Canada Challenges Iranian ‘culture of impunity’ at Ottawa Conference

The Raoul Wallenberg Centre for Human Rights in Canada held a press conference in Ottawa on 9 May to highlight the ongoing and extensive human rights violations in Iran. The Centre organises ‘Iran Accountability Week’ every year in partnership with Parliamentarians from all political parties. Representatives from Canada’s House of Commons and the Senate discussed Canada’s policy towards Iran.
The speakers at the conference on 9 May aimed to,

“highlight the ongoing mass domestic repression and human rights abuses in Iran, and how Canada can challenge the culture of impunity that underpins it – specifically through targeted Magnitsky sanctions on the individual architects of repression”.
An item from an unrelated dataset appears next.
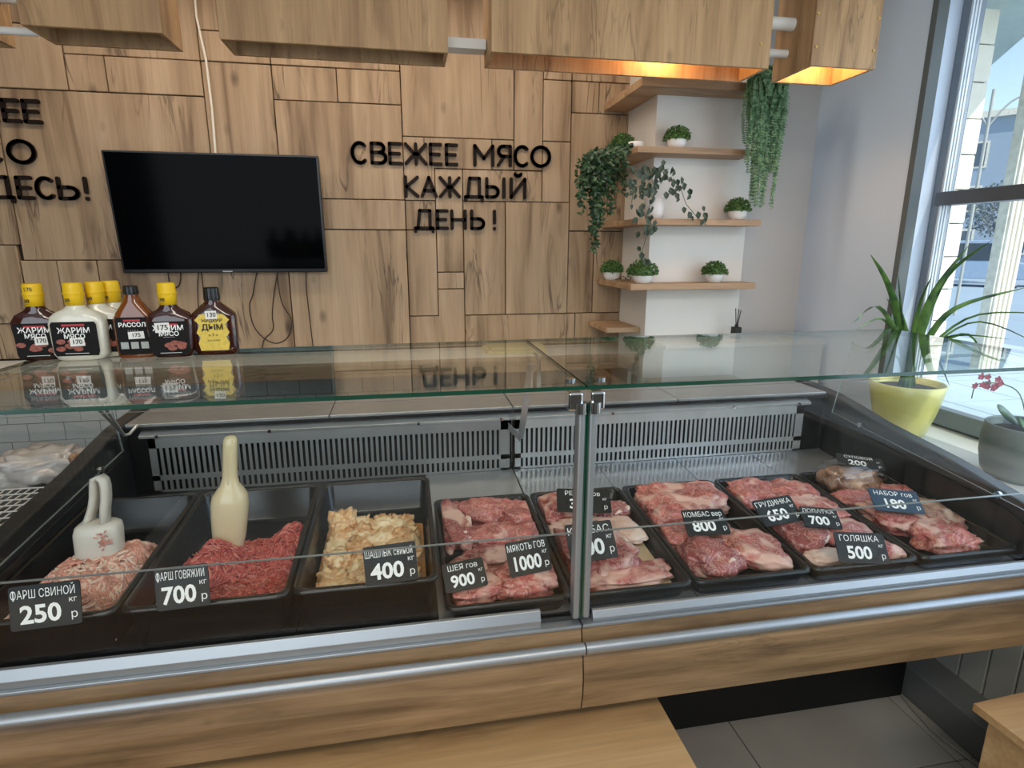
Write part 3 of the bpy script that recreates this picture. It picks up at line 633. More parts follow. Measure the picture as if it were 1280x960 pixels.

Speakers at this year’s conference included family members of foreign and dual national detainees such as Richard Ratcliffe, the husband of unjustly imprisoned British-Iranian charity worker Nazanin Zaghari-Ratcliffe. He spoke on behalf of the families of foreign hostages in Iran,

“For me the issue is one of approach and accountability. After three years there needs to be real calling out about their hostage taking”

Other speakers included Masih Alinejad, renowned Iranian journalist, author, human rights activist and founder of the White Wednesday Campaigns for women’s freedom in Iran, and Shaparak Shajarizadeh, an avid supporter of the #WhiteWednesdays movement, who was jailed, tortured and fled to Canada before she was sentenced to 20 years in prison in absentia. Her lawyer, Nasrin Sotoudeh, has now been sentenced to 38 years and 148 lashes for defending her and many other jailed women’s rights activists. Both Masih and Shaparak were interviewed by the International Observatory of Human Rights last month and highlighted the need for the international community to be aware of the violations taking place in Iran.
Nobel Peace prize winner and human rights defender Shirin Ebadi spoke at the conference and explained the magnitude of the dangers the families and their imprisoned loved ones experienced,

“Several people have lost their lives due to opinions…families are threatened not to speak about that”

Previous work

The Raoul Wallenberg Centre for Human rights in Canada has worked on campaigning to end human rights violations in Iran. The centre is founded by Irwin Cotler Former Minister of Justice and Attorney General of Canada, who unveiled the project ‘Defending Political Prisoners’ in August 2018 with the aim of advocating for a number of political prisoners worldwide.
Earlier this year in February, the centre issued a petition to the government of Canada and highlighted the case of Saeed Malekpour, the unjustly detained web designer who became a permanent Canadian resident in 2004. Saeed has now been imprisoned in Iran for over 10 years on spurious charges of allegedly creating a web program designed to allow users to share photographs on the internet which, the Iranian authorities said was used on pornographic websites – although not by Saeed.
The petition was initiated by Maryam Malekpour, Saeed’s sister, and called upon the Government of Canada to personally and publicly call for the release of Saeed Malekpour. It also reaffirmed the Canadian government’s recognition of Iranian human rights violations. At its close on 8 April 2019 the petition had 557 signatures.
In December 2018, the centre issued a report calling for the use of Magnitsky laws to enforce sanctions on 19 Iranian high-level officials for their complicity in repression of Iranian civil society. In December 2018, Irwin Cotler said,

“It is crucial that the international community not turn a blind eye to what I have termed the five-fold Iranian threat: the nuclear threat; state-sponsorship of terror; regional hegemonic aggression including mass criminality in Syria, state-sanctioned incitement to genocide; and massive domestic repression.”

Prior to this, the centre submitted a complaint to the UN Working Group on Arbitrary Detention asking them to initiate an investigation declaring Saeed’s detention to be arbitrary and in violation of international law.

Response

Canada’s Conservative party leader Andrew Scheer delivered a speech outlining his policy on Iran on 7 May,

Canada must “do all we can to ensure that the people of Iran enjoy the freedoms that we enjoy.”

“I will immediately act to list Iran’s Islamic Revolutionary Guard Corps as a terrorist entity, as well as make full use of the Magnitsky Law to punish Iran’s worst human rights offenders,”

The Trudeau government voted to list the IRGC as a terrorist group in June 2018, but has yet to implement the policy.